Billie Eilish, Hans Zimmer and James Bond
Billie Eilish and Hans Zimmer take on James Bond! Those were the headlines for weeks in early 2020 as production on No Time to Die, the 25th 007 film, was winding down. A year later, Eilish and her brother, co-writer Finneas O’Connell, won the Grammy for her title song even though the film had not yet been released. When we finally saw No Time to Die in October, we discovered that Zimmer had incorporated “We Have All the Time in the World” as part of the dramatic score, and I wrote a Variety story explaining the references to John Barry’s On Her Majesty’s Secret Service score (including that song). In December I had the pleasure of interviewing Billie & Finneas about their title song, and in January it was a special honor to interview the entire Bond team — producer Barbara Broccoli, director Cary Fukunaga, composer Zimmer, songwriters Billie & Finneas, and associate producer Greg Wilson — for a 40-minute Zoom conversation on music in No Time to Die.
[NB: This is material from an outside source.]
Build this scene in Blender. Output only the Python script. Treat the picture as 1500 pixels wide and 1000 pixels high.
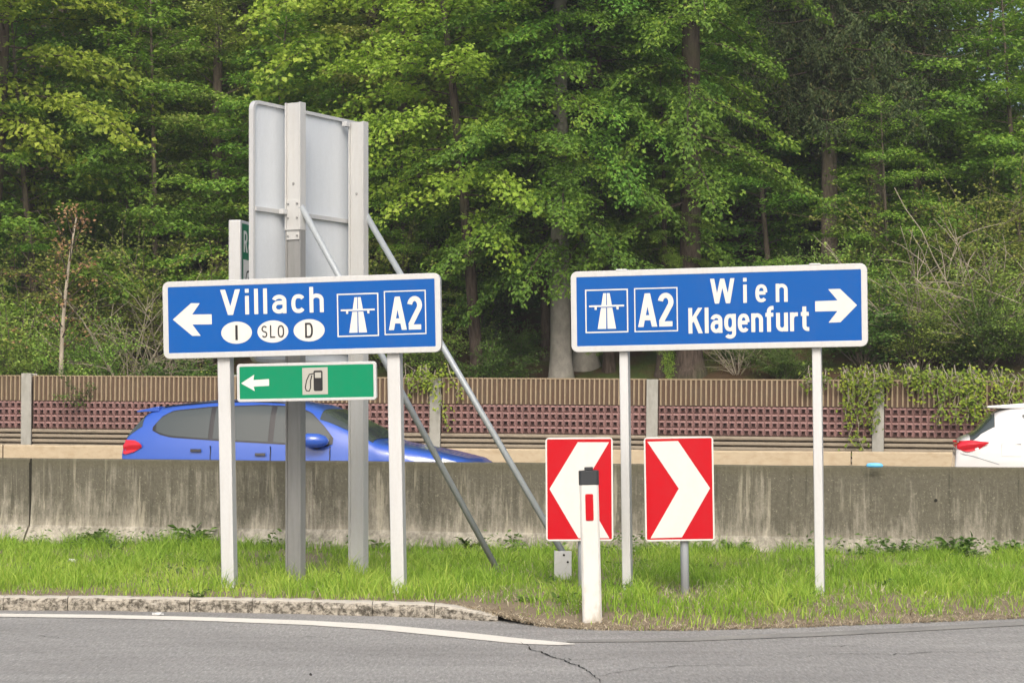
import bpy, bmesh, math, random
import numpy as np
from mathutils import Vector, Matrix, noise as mnoise

# ---------------------------------------------------------------- camera, light
scene = bpy.context.scene
for o in list(bpy.data.objects):
    bpy.data.objects.remove(o, do_unlink=True)
col = scene.collection
EYE = 1.4            # height of the camera above the slip road
FPX = 3000.0         # focal length in photo pixels
HOR = 605.0          # row of the horizon
cam = bpy.data.cameras.new('camera')
camo = bpy.data.objects.new('camera', cam)
col.objects.link(camo)
camo.location = (0, 0, EYE)
camo.rotation_euler = (math.radians(90), 0, 0)
cam.sensor_width = 36.0
cam.lens = 36.0 * FPX / 1500.0
cam.shift_y = 0.07
cam.clip_start = 0.1
cam.clip_end = 2000
scene.camera = camo

SUN_EL, SUN_AZ = 40, 180          # azimuth clockwise from +Y (camera looks to +Y)
w = bpy.data.worlds.new('World')
scene.world = w
w.use_nodes = True
nt = w.node_tree
nt.nodes.clear()
sky = nt.nodes.new('ShaderNodeTexSky')
sky.sky_type = 'NISHITA'
sky.sun_disc = False
sky.sun_elevation = math.radians(SUN_EL)
sky.sun_rotation = math.radians(SUN_AZ)
sky.air_density = 1.0
sky.dust_density = 6.0
sky.ozone_density = 0.6
bg = nt.nodes.new('ShaderNodeBackground')
bg.inputs['Strength'].default_value = 0.15
wo = nt.nodes.new('ShaderNodeOutputWorld')
nt.links.new(sky.outputs[0], bg.inputs[0])
nt.links.new(bg.outputs[0], wo.inputs[0])
sl = bpy.data.lights.new('sun', 'SUN')
sl.energy = 1.5
sl.angle = math.radians(24)
sl.color = (1.0, 0.975, 0.93)
so = bpy.data.objects.new('sun', sl)
col.objects.link(so)
a, e = math.radians(SUN_AZ), math.radians(SUN_EL)
sd = Vector((math.sin(a) * math.cos(e), math.cos(a) * math.cos(e), math.sin(e)))
so.rotation_euler = sd.to_track_quat('Z', 'Y').to_euler()
so.location = sd * 50
scene.view_settings.view_transform = 'Standard'
scene.view_settings.look = 'None'
scene.view_settings.gamma = 1.0
scene.view_settings.exposure = 0.56
scene.view_settings.use_curve_mapping = False

# ---------------------------------------------------------------- helpers
R = math.radians
rnd = random.Random(7)


def P(px, py, d):
    """world point seen at photo pixel (px, py) at depth d"""
    return Vector(((px - 750) * d / FPX, d, EYE + (HOR - py) * d / FPX))


def GP(px, py, z=0.0):
    d = (EYE - z) * FPX / (py - HOR)
    return Vector(((px - 750) * d / FPX, d, z))


def tag(o, label=None, cat=None, group=None, kind=None):
    if label: o['label'] = label
    if cat: o['category'] = cat
    if group: o['group'] = group
    if kind: o['kind'] = kind
    return o


def empty(name, loc=(0, 0, 0), rot=(0, 0, 0)):
    o = bpy.data.objects.new(name, None)
    o.location = loc
    o.rotation_euler = rot
    o.empty_display_size = 0.2
    col.objects.link(o)
    return o


class MB:
    """collects simple solids into one mesh"""
    def __init__(s):
        s.v = []; s.f = []; s.sm = []

    def add(s, vs, fs, smooth=False):
        b = len(s.v)
        s.v.extend([tuple(p) for p in vs])
        for f in fs:
            s.f.append([i + b for i in f]); s.sm.append(smooth)
        return s

    def box(s, x0, x1, y0, y1, z0, z1, M=None, ch=0.0):
        vs = [Vector((x, y, z)) for x in (x0, x1) for y in (y0, y1) for z in (z0, z1)]
        if M: vs = [M @ v for v in vs]
        return s.add(vs, [(0, 1, 3, 2), (4, 6, 7, 5), (0, 4, 5, 1), (2, 3, 7, 6), (0, 2, 6, 4), (1, 5, 7, 3)])

    def tube(s, pts, rad, n=8, cap=True, jit=0.0, rr=None):
        pts = [Vector(p) for p in pts]
        if not hasattr(rad, '__len__'): rad = [rad] * len(pts)
        rings = []
        prev = None
        for i, p in enumerate(pts):
            t = (pts[min(i + 1, len(pts) - 1)] - pts[max(i - 1, 0)]).normalized()
            if prev is None:
                q = Vector((0, 0, 1)) if abs(t.z) < .9 else Vector((1, 0, 0))
                nrm = t.cross(q).normalized()
            else:
                nrm = (prev - t * prev.dot(t)).normalized()
            prev = nrm
            bn = t.cross(nrm)
            ring = []
            for k in range(n):
                a = 2 * math.pi * k / n
                r = rad[i] * (1 + (rr.uniform(-jit, jit) if rr else 0))
                ring.append(p + (nrm * math.cos(a) + bn * math.sin(a)) * r)
            rings.append(ring)
        vs = [v for r_ in rings for v in r_]
        fs = []
        for i in range(len(rings) - 1):
            for k in range(n):
                fs.append((i * n + k, i * n + (k + 1) % n, (i + 1) * n + (k + 1) % n, (i + 1) * n + k))
        s.add(vs, fs, True)
        if cap:
            b = len(s.v) - len(vs)
            s.f.append([b + k for k in range(n)][::-1]); s.sm.append(False)
            s.f.append([b + (len(rings) - 1) * n + k for k in range(n)]); s.sm.append(False)
        return s

    def poly(s, pts2, y0, y1):
        """extrude an (x,z) outline from y0 (front) to y1 (back)"""
        n = len(pts2)
        ar = sum(pts2[i][0] * pts2[(i + 1) % n][1] - pts2[(i + 1) % n][0] * pts2[i][1] for i in range(n))
        if ar < 0: pts2 = pts2[::-1]
        vs = [(x, y0, z) for x, z in pts2] + [(x, y1, z) for x, z in pts2]
        fs = [tuple(range(n)), tuple(range(2 * n - 1, n - 1, -1))]
        fs += [(i, i + n, (i + 1) % n + n, (i + 1) % n) for i in range(n)]
        return s.add(vs, fs)

    def build(s, name, mat, parent=None, bevel=0.0, seg=2, smooth_angle=None):
        me = bpy.data.meshes.new(name)
        me.from_pydata(s.v, [], s.f)
        me.polygons.foreach_set('use_smooth', s.sm)
        me.materials.append(mat)
        me.update()
        o = bpy.data.objects.new(name, me)
        col.objects.link(o)
        if parent: o.parent = parent
        if bevel:
            m = o.modifiers.new('bevel', 'BEVEL')
            m.width = bevel; m.segments = seg; m.limit_method = 'ANGLE'; m.angle_limit = R(40)
            m.harden_normals = False
        return o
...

And of course Billie & Finneas won the Oscar in March.
Musical challenges of ABC’s live “Little Mermaid”
ABC, which is owned by the Walt Disney company, re-staged The Little Mermaid in a live telecast on November 5. But how, exactly, did they conceive and execute this mostly underwater adventure with songs and music? The editors of DGA Quarterly, the magazine of the Directors Guild of America, asked me to investigate, so I called Hamish Hamilton, who directed the show (which, one hastens to add, was among the highest-rated live TV musicals of the modern era). Hamilton pointed out that “we had puppets and effects and props and projectors and music and mermaids and flying and performers in very unwieldy costumes!” The story, in DGA Quarterly‘s winter edition, can be read here.
John Williams on “Rise of Skywalker”
It is a rare privilege to be able to sit down with composer John Williams and discuss his latest project. I was honored that he agreed to talk about his 42-year history with the Star Wars franchise and especially the long-awaited finale, The Rise of Skywalker, which opens this week. In this piece for Variety — believed to be the composer’s only print interview for the new film — Williams talks not only about the movie but about how it all came about back in 1976. Director J.J. Abrams chimes in with some thoughtful historical perspective. The print version was truncated; the online version, which you can read here, contains considerably more information of interest to every Star Wars fan. A few weeks ago, I discussed his latest Grammy nominations, which now bring his total to 71 (including 24 wins)!